The following code is doing my head in... can someone tell me how this is evaluated...
( ! is_dir($app_path) and is_dir(DOCROOT.$app_path)) and $app_path = DOCROOT.$app_path;
Surly this can't be right, if it is it's bloody complex...
This looks like old code from the index.php.
The idea here was that you could specify your app_path relative to the website docroot, instead of a fully qualified path. By default, it is defined relative.
Thank WanWizard...
It was taken form: fuel/public/index.php but I still can't fathom its structure...
It looks like a conditional assignment but the last 'and' confuses me... the assignment is always done?
I sorted expected this or something similar...
$app_path = ( !is_dir($app_path) and is_dir(DOCROOT.$app_path)) ? $app_path = DOCROOT.$app_path : $app_path;
PS, I found the newer version on git, best check to see all the files are up to date...
It is indeed an old version, new one is here: https://github.com/fuel/fuel/blob/1.1/master/public/index.php
It's pretty simple: the right side of any logical "and" statement is only executed when the left side evaluated to true. Otherwise the right side is ignored because it doesn't matter anymore (left side false? "and" can't succed anymore thus won't be ran).

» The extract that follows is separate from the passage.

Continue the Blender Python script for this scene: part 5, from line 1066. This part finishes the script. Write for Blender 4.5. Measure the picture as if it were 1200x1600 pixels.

Thus if the $app_path isn't a path to a directory AND DOCROOT.$app_path is a directory, only when those 2 are true is the last part executed. Thus the assignment only happens when the left side evaluated to true. If $app_path was a valid directory the is_dir(DOCROOT.$app_path) isn't run either in that case. If $app_path isn't and DOCROOT.$app_path isn't the assignment still won't happen (left of AND already false, no reason to check the right side). Only when the first conditions evaluated to true will the parser move right and run the assignment.
Makes complete sense now... mind you using $result = (!$x and $y) ? $y : $x; is easier to understand...
Here's another one...
defined('FUEL_START_TIME') or define('FUEL_START_TIME', microtime(true));
In this instance if the left evaluates to true the right side is ignored?
I would have expected something like...
if (!defined('FUEL_START_TIME') define('FUEL_START_TIME', microtime(true));
Looks like there are a few things have to get use to... still prefer !$var as opposed to ! $var
We have some set coding guidelines among which are no single line if-statements, that all parentheses are on a line of their own and that exclemation marks get spaces on both sides.
The and/or syntax is shorthand-if that is still in line with these standards, it takes a bit getting used to but once you get it it's actually pretty intuitive. Those should always remain very simple though, the example from the old front controller is a bad one as this shorthand should only be used for single condition statements. Any complex conditions should be real if-statements.